We often say, "If there is one thing that everyone should understand..."
I remember Don stating in an Advanced Topics seminar that--shortly before he died--David Chambers told him something to the effect that if he (Chambers) had had it to do over again, he would do the ball socket/rational subgrouping exercise in every seminar they did. He thought it was that important.
The first few paragraphs of this article are something every Stats 101 student should be required to understand; they sort of describe some of the basic characteristics of what Deming called analytic studies. In most Stats 101-level courses, students are introduced to descriptive statistics, probability theory, and then distribution theory, but it's all in the context of enumerative studies, where we take samples from a (in principle) static population and extrapolate from those sample statistics to describe the population.
These concepts become the basis of everything else in college stats - a result of statistics being corralled under the school of mathematics at the beginning of the last century instead of the school of physical sciences where it belonged (I can't take credit for that; George Box wrote a paper about it, but I certainly agree with the sentiment). Tests of hypotheses and confidence intervals and most of the other concepts you learn unless you get lucky and take some industrial engineering classes taught by someone who undersstands analytic studies - all of these are based on that idea that there is a population and that we can describe some actual parameters of that population (at least for the time period of the sample).
Shewhart had another problem - the one most of us have in this game - the problem of process data, where time is an important context. Although Deming named it, Shewhart developed the idea of the analytic study, which was necessary because he was (as Don describes so well above) taking data from a dynamic stream, not a static population. In analytic studies we don't worry about populations, because they don't exist as a practical matter - you could argue that if a process is stable then there is a population of data that is developed while the process remains stable, but who cares? That would be semantic angels on the head of a pin (in my humble opinion). We are not trying to use a sample to represent and extrapolate from that sample to a population. We are trying to use subgroups to represent the past and present and extrapolate to the future.

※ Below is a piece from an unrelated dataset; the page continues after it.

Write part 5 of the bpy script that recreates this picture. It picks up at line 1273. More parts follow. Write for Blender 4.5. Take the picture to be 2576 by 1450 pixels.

If more authors who try to write about SPC understood this distinction, we would not have so many textbooks talking about "sample size" in control charts when they mean "subgroup size." We wouldn't have people writing that you have to test for normality (or for any other shape) before you establish that a process is in control and internally homogeneous (because only then can we assume that we have any distributional model at all to work with).
Thank you, Don, for reminding us again of this fundamental principle.